RETURN TO THE TROP
Monday was a home opener and a homecoming for the Tampa Bay Rays playing at Tropicana Field for the first time in 160 days.
Yesterday I prematurely declared home openers and the celebratory games that go along with them done for the season. Today, The Trop came back in St. Pete. It marks an important renewal of games in southern Pinellas County and a home opener that played like a true homecoming.
Tropicana Field is hard to love. So it is all the more meaningful to have its attractions revealed by its absence last year. Rays first pitch Monday was the first in 560 days since Hurricane Milton tore through and ripped the fabric roof off the Trop.
“We get back to making memories, we get back to fun, we get back to baseball,” Neil Solandz said as play began.
Topless Trop
The view from my vehicle two weeks after Hurricane Milton came ashore.
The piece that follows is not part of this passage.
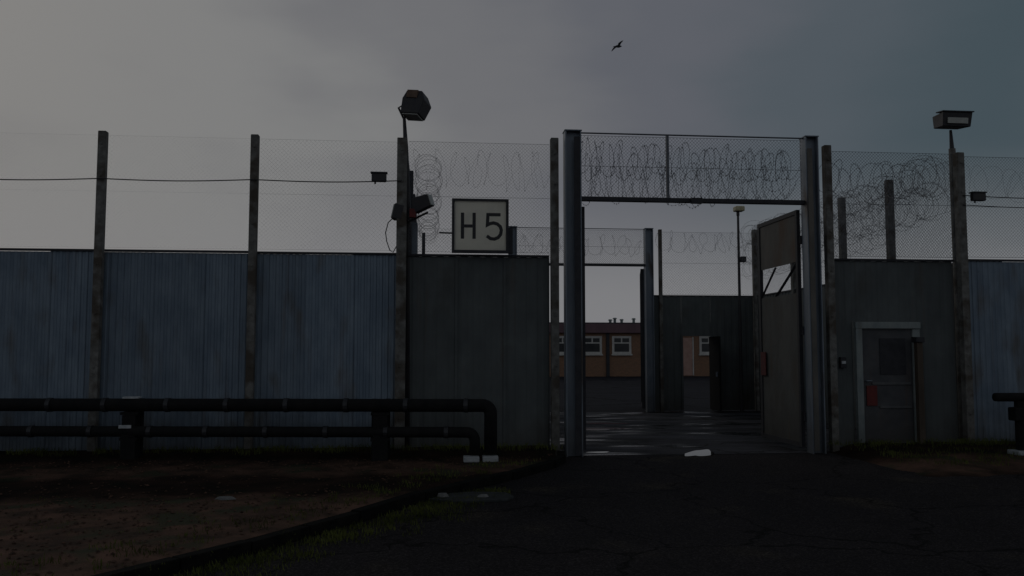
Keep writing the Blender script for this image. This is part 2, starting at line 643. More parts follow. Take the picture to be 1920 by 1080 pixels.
def razor(p0, p1, r=0.33, turn=0.2, wr=0.0024, seed=1, flat=1.0, barb=0.03):
    rnd = random.Random(seed)
    p0, p1 = Vector(p0), Vector(p1)
    d = (p1 - p0)
    ln = d.length
    d.normalize()
    u = Vector((0, 0, 1))
    v = d.cross(u).normalized()
    turns = int(ln / turn)
    seg = 22
    pts = []
    ph = [rnd.uniform(-1, 1) for _ in range(turns + 2)]
    px_ = [rnd.uniform(-1, 1) * turn * 0.9 for _ in range(turns + 2)]
    pz_ = [rnd.gauss(0, 0.055) for _ in range(turns + 2)]
    for i in range(turns * seg + 1):
        t_ = i / seg
        k = int(t_)
        f_ = t_ - k
        ra = r * (1 + 0.22 * (ph[k] * (1 - f_) + ph[k + 1] * f_))
        an = 2 * math.pi * t_
        jx, jz = (px_[k] * (1 - f_) + px_[k + 1] * f_), (pz_[k] * (1 - f_) + pz_[k + 1] * f_)
        # adjacent loops lean alternately, as clipped razor tape does
        lean = 0.30 * turn * math.sin(an * 1.5 + ph[k])
        c = p0 + d * (ln * t_ / turns + lean + jx * math.sin(an * 0.5 + 1)) + u * (math.sin(an) * ra + jz - 0.06 * math.sin(math.pi * t_ / turns)) + v * math.cos(an) * ra * flat
        pts.append(c)
    mb = MB()
    mb.tube(pts, wr, 3, caps=False)
    for i in range(1, len(pts) - 1):
        c = pts[i]
        tg = (pts[i + 1] - pts[i - 1]).normalized()
        sd_ = tg.cross(d).normalized()
        mb.add([c - tg * barb * 0.7 + sd_ * barb, c + tg * barb * 0.7 + sd_ * barb * 0.6, c + tg * barb * 0.7 - sd_ * barb, c - tg * barb * 0.7 - sd_ * barb * 0.6,
                c + d * 0.004, c - d * 0.004],
               [(0, 4, 2, 5), (1, 4, 3, 5)])
    return mb


def concrete_post(x, y, z0=0.0, z1=5.0, w_=0.14, m='post', parent=None):
    mb = MB()
    mb.box(x - w_ / 2, x + w_ / 2, y - w_ / 2, y + w_ / 2, z0, z1 - 0.012)
    mb.add([(x + a_ * w_ / 2, y + b_ * w_ / 2, z1 - 0.012) for a_, b_ in ((-1, -1), (1, -1), (1, 1), (-1, 1))] +
           [(x + a_ * w_ / 2.15, y + b_ * w_ / 2.15, z1) for a_, b_ in ((-1, -1), (1, -1), (1, 1), (-1, 1))],
           [(0, 1, 5, 4), (1, 2, 6, 5), (2, 3, 7, 6), (3, 0, 4, 7), (4, 5, 6, 7)])
    # bolts that hold the sheets
    for z in (0.6, 1.4, 2.2, 2.95, 3.6, 4.3, 4.8):
        if z0 < z < z1:
            mb.box(x - 0.015, x + 0.015, y - w_ / 2 - 0.015, y - w_ / 2, z - 0.015, z + 0.015)
    return mb.build('post', M[m], parent, bevel=0.006)


def hbeam(x0, x1, y0, y1, z0, z1, name, m, parent, tf=0.018, tw=0.012):
    """Upright H section with its flanges to left and right."""
    mb = MB()
    mb.box(x0, x0 + tf, y0, y1, z0, z1)
    mb.box(x1 - tf, x1, y0, y1, z0, z1)
    ym = (y0 + y1) / 2
    mb.box(x0 + tf, x1 - tf, ym - tw / 2, ym + tw / 2, z0, z1)
    mb.box(x0 - 0.01, x1 + 0.01, y0 - 0.01, y1 + 0.01, z1, z1 + 0.015)
    return mb.build(name, M[m], parent)


# ------------------------------------------------------------------ ground
g = MB()
xs = [-400, -60, -20, 0, 20, 60, 400]
for i in range(6):
    for j in range(6):
        g.add([(xs[i], xs[j], 0), (xs[i + 1], xs[j], 0), (xs[i + 1], xs[j + 1], 0), (xs[i], xs[j + 1], 0)], [(0, 1, 2, 3)])
struct(g.build('ground', M['asphalt']))
g = MB().add([(-0.25, 0.02, 0.004), (8.85, 0.02, 0.004), (8.85, 9.25, 0.004), (-0.25, 9.25, 0.004),
              (2.42, -0.12, 0.004), (6.14, -0.12, 0.004), (6.3, 0.02, 0.004), (2.3, 0.02, 0.004)], [(0, 1, 2, 3), (4, 5, 6, 7)])
struct(g.build('yard_floor', M['concrete_yard']))
g = MB().add([(-40, 9.3, 0.004), (80, 9.3, 0.004), (80, 39.9, 0.004), (-40, 39.9, 0.004)], [(0, 1, 2, 3)])
struct(g.build('road', M['far_asphalt']))


def puddle(cx, cy, rx, ry, seed, z=0.009, skew=0.0):
    rnd = random.Random(seed)
    ph = [rnd.uniform(0, 6.28) for _ in range(4)]
    vs = []
    for i in range(40):
        t_ = i / 40 * 2 * math.pi
        k = 1 + 0.22 * math.sin(2 * t_ + ph[0]) + 0.15 * math.sin(3 * t_ + ph[1]) + 0.08 * math.sin(5 * t_ + ph[2])
        x_, y_ = rx * k * math.cos(t_), ry * k * math.sin(t_)
        vs.append((cx + x_ + skew * y_, cy + y_, z))
    o = MB().add(vs, [tuple(range(40))]).build('puddle', M['water'])
    return struct(o)


puddle(4.35, -0.02, 0.19, 0.50, 3, skew=0.45)
puddle(3.55, 4.3, 0.55, 0.35, 4)
puddle(4.0, 5.6, 0.45, 0.22, 9)
puddle(2.75, 0.25, 0.22, 0.07, 6)


def in_poly(x, y, poly):
    c = False
    for i in range(len(poly)):
        x1, y1 = poly[i]
        x2, y2 = poly[i - 1]
        if (y1 > y) != (y2 > y) and x < (x2 - x1) * (y - y1) / (y2 - y1) + x1:
            c = not c
    return c


KERB = [(-9.0, -16.0), (-5.2, -11.6), (-3.4, -9.1), (-2.26, -7.35), (-1.45, -6.25), (-0.68, -5.05), (-0.05, -3.95), (0.35, -3.4), (1.05, -2.5), (1.75, -1.45),
        (1.98, -0.9), (2.06, -0.35)]


def kx(y):
    for (xa, ya), (xb, yb) in zip(KERB, KERB[1:]):
        if ya <= y <= yb:
            return xa + (xb - xa) * (y - ya) / (yb - ya)
    return KERB[-1][0] if y > KERB[-1][1] else KERB[0][0]


from mathutils import noise as mn
# left verge: rows across, each running from the far left to the kerb
vs, fs = [], []
ROWS, COLS = 90, 110
for i in range(ROWS + 1):
    y = -16 + i / ROWS * 15.99
    xr = kx(y) - 0.10 if y < -0.35 else 2.0
    for j in range(COLS + 1):
        t_ = (j / COLS) ** 0.6
        x = -26 + t_ * (xr + 26)
        z = 0.105 + 0.018 * mn.noise(Vector((x * 1.3, y * 1.3, 0))) + 0.012 * mn.noise(Vector((x * 5, y * 5, 3)))
        z += 0.05 * max(0, min(1, (y + 1.2) / 1.0))
        if j == COLS:
            z = 0.095
        vs.append((x, y, z))
for i in range(ROWS):
    for j in range(COLS):
        a_ = i * (COLS + 1) + j
        fs.append((a_, a_ + 1, a_ + COLS + 2, a_ + COLS + 1))
struct(MB().add(vs, fs).build('verge', M['verge'], smooth=True))
# right verge
vs, fs = [], []
for i in range(31):
    y = -2.9 + i / 30 * 2.88
    for j in range(81):
        x = 6.45 + j / 80 * 16
        e_ = min(1, (y + 2.9 - 0.35 * abs(mn.noise(Vector((x * 1.1, 0, 2))))) / 1.1, (x - 6.45 - 0.3 * abs(mn.noise(Vector((0, y * 1.5, 5))))) / 0.5)
        z = -0.006 + (0.11 + 0.02 * mn.noise(Vector((x * 2, y * 2, 7))) + 0.04 * max(0, min(1, y + 1))) * max(0, e_)
        vs.append((x, y, z))
for i in range(30):
    for j in range(80):
        a_ = i * 81 + j
        fs.append((a_, a_ + 1, a_ + 82, a_ + 81))
struct(MB().add(vs, fs).build('grass_bank', M['verge'], smooth=True))

# kerb stones laid along the verge
kb = MB()
for (xa, ya), (xb, yb) in zip(KERB, KERB[1:]):
    A, B = Vector((xa, ya, 0)), Vector((xb, yb, 0))
    ln = (B - A).length
    k = max(1, round(ln / 0.9))
    d = (B - A).normalized()
    ang = math.atan2(d.y, d.x)
    for i in range(k):
        c = A + d * (ln * (i + 0.5) / k)
        mtx = Matrix.Translation((c.x, c.y, random.uniform(-0.008, 0.008))) @ Matrix.Rotation(ang + random.uniform(-.012, .012), 4, 'Z')
        hl = ln / k / 2 - 0.006
        kb.box(-hl, hl, -0.05, 0.07, -0.05, 0.108, mtx)
struct(kb.build('kerb', M['kerb'], bevel=0.012))

# slab and rubble at the corner of the kerb
slab = MB()
pa = [(-0.02, -3.92), (0.35, -4.13), (0.86, -4.06), (0.97, -3.86), (0.90, -3.58), (0.55, -3.50), (0.28, -3.56)]
k = len(pa)
slab.add([(x, y, 0.002) for x, y in pa] + [(x, y, 0.026) for x, y in pa], [tuple(range(k, 2 * k))] + [(i, (i + 1) % k, k + (i + 1) % k, k + i) for i in range(k)])
struct(slab.build('concrete_apron', M['apron'], bevel=0.01))

# chips, dead leaves and gravel scattered over the verge
rnd = random.Random(11)
st_ = MB()
cnt = 0
while cnt < 5200:
    y = -10 + 9.6 * rnd.random() ** 0.8
    x = rnd.uniform(-8, kx(y) - 0.15)
    if rnd.random() < (0.65 if -3.9 < y < -2.3 else 0.0):
        continue
    r_ = rnd.uniform(0.008, 0.026)
    q = Matrix.Rotation(rnd.uniform(0, 6.28), 3, 'Z')
    c = Vector((x, y, 0.112 + 0.018 * mn.noise(Vector((x * 1.3, y * 1.3, 0)))))
    pv = [q @ Vector((r_ * a_, r_ * b_ * rnd.uniform(.5, 1), c_ * r_ * rnd.uniform(.2, .6))) for a_, b_, c_ in
          ((-1, 0, 0), (0, -1, 0.2), (1, 0, 0), (0, 1, 0.1), (0, 0, 1.2), (0, 0, -.6))]
    st_.add([p + c for p in pv], [(0, 1, 4), (1, 2, 4), (2, 3, 4), (3, 0, 4), (1, 0, 5), (2, 1, 5), (3, 2, 5), (0, 3, 5)])
    cnt += 1
o = st_.build('gravel', M['stone'])
o['kind'] = 'stuff'
tag(o, 'reddish chips and dead leaves scattered over the brown verge', 'gravel')

gr = MB()


def blades(cx, cy, z, n_, spread, h_):
    for _ in range(n_):
        x, y = cx + rnd.gauss(0, spread), cy + rnd.gauss(0, spread)
        a_ = rnd.uniform(0, 6.28)
        hh = h_ * rnd.uniform(0.5, 1.2)
        wv = Vector((math.cos(a_), math.sin(a_), 0)) * 0.004
        ln_ = Vector((math.cos(a_ + 1.4), math.sin(a_ + 1.4), 0)) * hh * rnd.uniform(0.1, 0.7)
        b0 = Vector((x, y, z))
        gr.add([b0 - wv, b0 + wv, b0 + ln_ * .5 + Vector((0, 0, hh * .7)) + wv * .6, b0 + ln_ + Vector((0, 0, hh))], [(0, 1, 2), (0, 2, 3)])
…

Welcome back to the ThunderDome, as the Trop was known in its second incarnation, starting in 1993, when the new Lightning began firing pucks on net. It started life as a spec house, completed in 1990 for $183 million on the prayer of luring a major league team. The expansion Rays would not throw their first pitch there until 1998.
The Trop was born an orphan and now continues as an unwanted stepchild. It turns out it’s true.
Be it ever so humble, there is no place like home. And now home has a drone and a wire cam and an armored golf car called the Sting Machine with a mounted T-shirt howitzer rapid-firing merch into the stands. Last year’s wander in the wilderness of Tampa at Steinbrenner Stadium is over and they are back at The Trop.
Playing the Cubs.
The Rays will make the Trop home for another three years for sure. After that, the only question is if they will then play at a new building across the Bay in Ybor City or anywhere else on the continent.
First big league game
The Trop’s roof kept this 2014 game going during a violent thunderstorm.
Since 2008, the woeful, small-market Rays flipped the script. They went to the Series that year and with few exceptions have been doing interesting, fun baseball things since. My view of The Trop itself changed, too. In 2014 we went for my son’s first big league game with the Cardinals challenging the Rays. As we listened to the thunder and showers pelt down in the third inning, I became a lifetime fan of the unlovable building.
It’s good for the Rays to be back, if only as a launching pad to its next landing spot.
“The first event in this buidling was not a baseball game, not a hockey game. It was a concert. It was a Kenny Rogers concert,” Solandz said on WDAE during the fourth inning before reciting lyrics to The Gambler.
“Every gambler knows that the secret to surviving, is knowing what to throw away knowing what to keep.”
Those words, Solandz averred, “were about a card game, but in a lot of ways it fits this building.”
For the time being, the Rays keep playing in The Trop and St. Pete keeps the Rays. In the home opener, the Rays won, 6-4. If the Rays keep playing in Tampa Bay – whichever side of the water – everyone will win and no one has to walk away.